Wednesday, September 27, 2006

Hamma Hamma

Hamma Hamma is a Native American term, meaning stinky, which is used to describe the smell of rotting salmon carcasses.

Every year I try to make a pilgrimage to a local salmon spawning stream. Last year I was a little late to see many live fish, but the trip wasn’t a total waste because I did come across a black bear – the first black bear I’ve ever seen outside of captivity.

This year my visit was fairly tame. I found quite a few large and very much alive salmon thrashing their way upstream. These Chinook salmon are pretty well camouflaged against the pebbly stream bottom, so they are difficult to photograph with a no-frills digital camera.

There is something comforting in seeing the cycle of life and death play out. To see the fish carry nutrients back to the forest and the forest dwelling creatures. It is refreshing.

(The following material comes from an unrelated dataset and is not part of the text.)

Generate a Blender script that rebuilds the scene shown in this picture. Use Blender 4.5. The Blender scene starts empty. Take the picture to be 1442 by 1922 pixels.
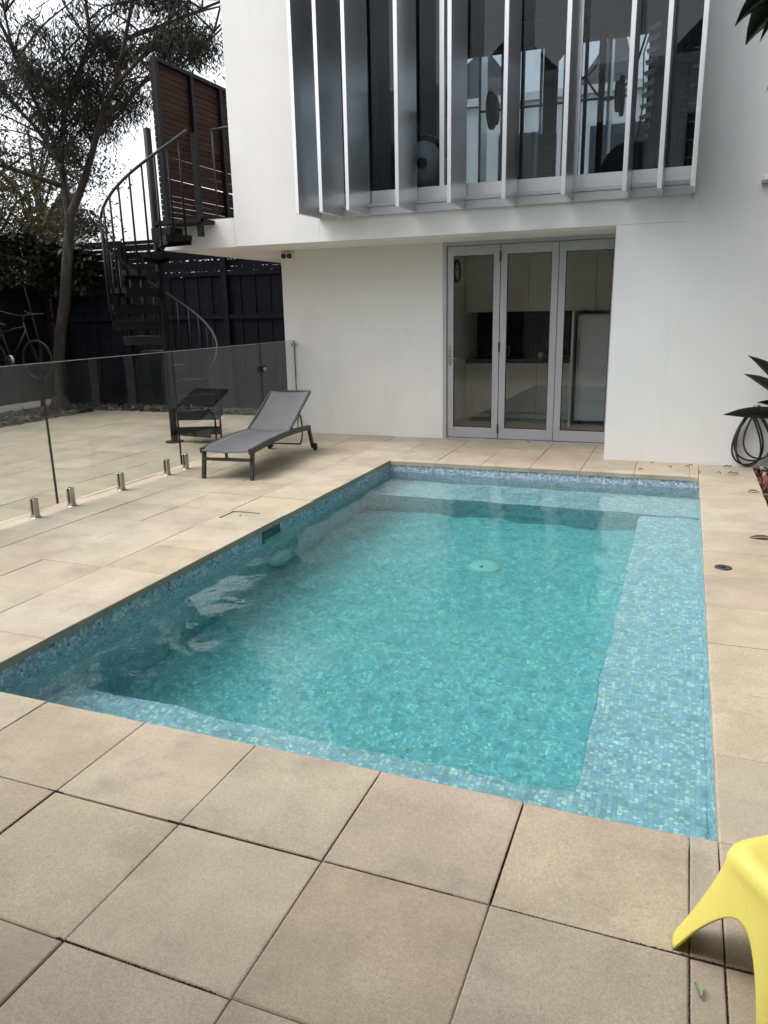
import bpy, math, random
import numpy as np
from mathutils import Vector, Matrix
R_ = random.Random(7)
sc = bpy.context.scene
col = sc.collection
rad = math.radians

# ------------------------------------------------------------------ camera
FPX, YAW, PITCH, ROLL, CAMH = 1430.17, 0.374515, 0.257718, 0.0198715, 1.6
fwd = Vector((-math.sin(YAW) * math.cos(PITCH), math.cos(YAW) * math.cos(PITCH), -math.sin(PITCH)))
rgt = Vector((math.cos(YAW), math.sin(YAW), 0))
dwn = fwd.cross(rgt)
r2 = rgt * math.cos(ROLL) + dwn * math.sin(ROLL)
d2 = dwn * math.cos(ROLL) - rgt * math.sin(ROLL)
cam_d = bpy.data.cameras.new('camera')
cam = bpy.data.objects.new('camera', cam_d)
col.objects.link(cam)
m = Matrix((r2, -d2, -fwd)).transposed().to_4x4()
m.translation = Vector((0, 0, CAMH))
cam.matrix_world = m
cam_d.sensor_fit = 'HORIZONTAL'
cam_d.sensor_width = 36
cam_d.lens = 36 * FPX / 1442
cam_d.clip_start = 0.05
cam_d.clip_end = 2000
sc.camera = cam

def project(x, y, z):
    v = Vector((x, y, z - CAMH))
    d = v.dot(fwd)
    if d < 0.05:
        return None
    return (v.dot(r2) / d * FPX + 721, v.dot(d2) / d * FPX + 961)

# ------------------------------------------------------------------ sky, sun, exposure
SUN_EL, SUN_AZ = rad(58), rad(248)          # azimuth clockwise from +Y
world = bpy.data.worlds.new('World')
sc.world = world
world.use_nodes = True
wn, wl = world.node_tree.nodes, world.node_tree.links
wn.clear()
sky = wn.new('ShaderNodeTexSky')
sky.sky_type = 'NISHITA'
sky.sun_disc = False
sky.sun_elevation = SUN_EL
sky.sun_rotation = SUN_AZ
sky.dust_density = 4
sky.air_density = 1.0
hsv = wn.new('ShaderNodeHueSaturation')
hsv.inputs['Saturation'].default_value = 0.22
bgn = wn.new('ShaderNodeBackground')
bgn.inputs['Strength'].default_value = 0.15
wo = wn.new('ShaderNodeOutputWorld')
wl.new(sky.outputs[0], hsv.inputs['Color'])
wl.new(hsv.outputs[0], bgn.inputs['Color'])
wl.new(bgn.outputs[0], wo.inputs['Surface'])
sun_d = bpy.data.lights.new('sun', 'SUN')
sun_d.energy = 0.5
sun_d.angle = rad(35)
sun_d.color = (1.0, 0.975, 0.94)
sun = bpy.data.objects.new('sun', sun_d)
col.objects.link(sun)
sdir = Vector((math.sin(SUN_AZ) * math.cos(SUN_EL), math.cos(SUN_AZ) * math.cos(SUN_EL), math.sin(SUN_EL)))
sun.rotation_euler = sdir.to_track_quat('Z', 'Y').to_euler()
sun.location = (-3, -2, 12)
sc.view_settings.view_transform = 'Standard'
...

What I find disturbing is the method used to count the returning salmon. A fence is placed across the stream and seemingly* no fish are allowed to pass upstream until someone takes the time to come out and count and then let the fish past the barricade. Meanwhile, the fish try over and over again to jump up stream. Some die trying. Some have just given up and deposited their eggs in the pool below the barricade. It makes me sad that we feel we must control nature to such an extreme, when we could instead be counting for specific time periods and using statistics to extrapolate the full number of returning salmon. With minds brilliant enough to comprehend calculus, we still resort to brute force.

* I didn’t observe any way for the larger fish to pass upstream through an electronic counting device.